Racism exists, but so does the power of community and personal responsibility. The immediate generation after slavery saw incredible prosperity in the black community and the establishment of the black middle class. Was there incredible racism? Sure. But somehow, blacks were more dignified and prosperous in spite of it. More on that in another blog post.

Ditch the television. Save the money on the sneakers. Stop complaining. Vote every chance you get. Every school board election, primary race, state senate race, mayoral race. There is strength and solidarity in unity. Don’t beg for justice. Expect it. Demand it. Teach your sons what their rights are when dealing with police. Teach them to behave better than the racist bigots. Help them to finish school and/or get a lucrative skill. Encourage the men to marry the women they have children with. Teach your daughters that they are worthy of a commitment before they bear children.

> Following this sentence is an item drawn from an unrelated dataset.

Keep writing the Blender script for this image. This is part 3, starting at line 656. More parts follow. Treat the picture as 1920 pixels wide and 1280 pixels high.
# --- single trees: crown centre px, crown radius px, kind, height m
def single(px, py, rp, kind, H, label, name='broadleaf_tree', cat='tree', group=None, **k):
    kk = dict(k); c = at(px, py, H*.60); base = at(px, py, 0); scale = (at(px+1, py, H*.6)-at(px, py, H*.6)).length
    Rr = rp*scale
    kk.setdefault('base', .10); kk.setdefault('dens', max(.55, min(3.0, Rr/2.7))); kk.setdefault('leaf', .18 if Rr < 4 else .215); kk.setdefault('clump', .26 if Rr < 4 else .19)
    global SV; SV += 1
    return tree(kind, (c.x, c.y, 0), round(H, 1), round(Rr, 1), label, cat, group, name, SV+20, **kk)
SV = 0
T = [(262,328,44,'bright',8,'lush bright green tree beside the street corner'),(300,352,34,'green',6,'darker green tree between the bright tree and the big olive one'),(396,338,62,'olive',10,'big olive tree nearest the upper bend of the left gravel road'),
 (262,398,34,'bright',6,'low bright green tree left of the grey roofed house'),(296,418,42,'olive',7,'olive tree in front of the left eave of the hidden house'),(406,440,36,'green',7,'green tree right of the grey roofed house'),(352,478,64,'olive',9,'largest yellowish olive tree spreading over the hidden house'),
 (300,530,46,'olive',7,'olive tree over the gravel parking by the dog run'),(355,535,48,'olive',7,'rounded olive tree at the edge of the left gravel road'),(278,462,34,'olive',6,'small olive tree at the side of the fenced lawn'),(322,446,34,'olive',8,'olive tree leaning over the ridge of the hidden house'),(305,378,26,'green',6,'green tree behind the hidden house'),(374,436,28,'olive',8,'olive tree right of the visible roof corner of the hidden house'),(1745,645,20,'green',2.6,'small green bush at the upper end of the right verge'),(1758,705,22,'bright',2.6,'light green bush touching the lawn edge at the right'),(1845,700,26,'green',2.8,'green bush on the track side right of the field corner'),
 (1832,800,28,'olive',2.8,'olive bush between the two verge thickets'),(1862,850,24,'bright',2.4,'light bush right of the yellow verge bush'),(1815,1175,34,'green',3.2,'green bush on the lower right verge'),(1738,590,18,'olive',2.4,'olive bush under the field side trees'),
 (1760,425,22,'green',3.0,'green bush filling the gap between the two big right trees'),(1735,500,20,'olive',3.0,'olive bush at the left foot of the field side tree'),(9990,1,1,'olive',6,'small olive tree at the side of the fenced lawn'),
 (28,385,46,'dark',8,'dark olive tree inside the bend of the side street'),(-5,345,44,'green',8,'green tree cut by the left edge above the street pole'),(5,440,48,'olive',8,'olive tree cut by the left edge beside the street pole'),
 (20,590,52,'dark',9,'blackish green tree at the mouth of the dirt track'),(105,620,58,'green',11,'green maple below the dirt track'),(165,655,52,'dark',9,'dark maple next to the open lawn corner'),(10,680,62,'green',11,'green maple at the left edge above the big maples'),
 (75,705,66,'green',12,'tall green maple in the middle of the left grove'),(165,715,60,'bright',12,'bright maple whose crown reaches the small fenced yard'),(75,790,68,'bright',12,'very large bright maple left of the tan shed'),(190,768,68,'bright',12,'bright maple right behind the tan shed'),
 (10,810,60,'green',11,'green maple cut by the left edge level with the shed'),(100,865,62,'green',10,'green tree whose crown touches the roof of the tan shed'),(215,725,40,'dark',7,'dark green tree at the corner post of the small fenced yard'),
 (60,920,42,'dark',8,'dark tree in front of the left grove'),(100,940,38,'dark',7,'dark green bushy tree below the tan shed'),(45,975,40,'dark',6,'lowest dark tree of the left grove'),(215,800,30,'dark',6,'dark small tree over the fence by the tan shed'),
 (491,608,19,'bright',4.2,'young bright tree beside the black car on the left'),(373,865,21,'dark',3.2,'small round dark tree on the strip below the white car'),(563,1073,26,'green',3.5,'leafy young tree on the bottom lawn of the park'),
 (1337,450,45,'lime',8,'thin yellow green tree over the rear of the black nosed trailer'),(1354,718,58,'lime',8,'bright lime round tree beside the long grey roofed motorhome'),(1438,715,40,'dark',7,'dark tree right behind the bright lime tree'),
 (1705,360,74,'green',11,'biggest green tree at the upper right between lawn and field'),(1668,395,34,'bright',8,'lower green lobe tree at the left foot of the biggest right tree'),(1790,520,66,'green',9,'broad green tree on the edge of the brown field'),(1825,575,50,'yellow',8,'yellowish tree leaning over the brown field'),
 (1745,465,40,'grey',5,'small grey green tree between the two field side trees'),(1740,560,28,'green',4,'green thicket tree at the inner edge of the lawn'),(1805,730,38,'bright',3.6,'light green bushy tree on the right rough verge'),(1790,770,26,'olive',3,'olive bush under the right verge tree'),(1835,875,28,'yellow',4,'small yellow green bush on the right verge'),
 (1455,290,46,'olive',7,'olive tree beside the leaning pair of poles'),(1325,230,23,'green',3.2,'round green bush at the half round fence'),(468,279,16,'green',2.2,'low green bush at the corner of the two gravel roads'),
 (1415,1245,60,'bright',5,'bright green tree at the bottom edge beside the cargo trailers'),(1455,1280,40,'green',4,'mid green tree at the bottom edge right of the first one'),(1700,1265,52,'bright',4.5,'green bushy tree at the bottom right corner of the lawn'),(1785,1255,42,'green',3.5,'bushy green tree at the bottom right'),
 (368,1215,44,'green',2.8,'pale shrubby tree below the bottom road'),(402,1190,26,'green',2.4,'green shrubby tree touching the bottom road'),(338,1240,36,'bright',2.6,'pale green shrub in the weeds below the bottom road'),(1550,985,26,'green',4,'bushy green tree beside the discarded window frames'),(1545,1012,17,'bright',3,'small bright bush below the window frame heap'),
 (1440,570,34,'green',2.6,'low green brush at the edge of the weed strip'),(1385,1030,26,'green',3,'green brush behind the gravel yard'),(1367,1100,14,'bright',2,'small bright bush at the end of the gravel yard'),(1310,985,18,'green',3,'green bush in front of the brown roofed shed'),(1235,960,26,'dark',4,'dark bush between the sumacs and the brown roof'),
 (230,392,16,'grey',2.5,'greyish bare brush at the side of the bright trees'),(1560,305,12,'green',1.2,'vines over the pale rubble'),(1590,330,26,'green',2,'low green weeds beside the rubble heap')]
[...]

Oh, there goes another compassionless conservative, blaming the victim, the voices say.

Is that so? In Ta-Nehisi Coates’ “The Case for Reparations“, he quotes the mayor of Philadelphia, Michael Nutter, a black man, and a Democrat, telling young black men to pull up their pants and stop making babies they can’t afford. Coates dismisses this quote, because it doesn’t fit into the liberal narrative that blacks are being screwed over at every turn.  But the fact remans that three out of every four black children are born out of wedlock. The statistics speak for themselves: children who are born to married parents, regardless of color, have better lives. The parents don’t even have to be educated. As long as the parents have finished high school, are married to each other, and wait until after marriage to have children, the kids have a two percent chance of growing up in poverty.

Coates is a truly gifted writer. There is no disputing that. I do, however, dispute Coates’ ability to run a city. My guess is that Coates is not willing to consider that the long history of black underachievement has not only to do with racist policies, but also the ignorance and defeatist attitude that plagues the black community.

Personal responsibility knows no party. If black Americans want change, we have to fight for it. Is it fair that we have to fight? No. But the alternative is living as we are now: blaming everyone else, and watching helplessly as black men ages 16 to 40 are killed and imprisoned, further destroying the black family and unraveling the fabric of black society.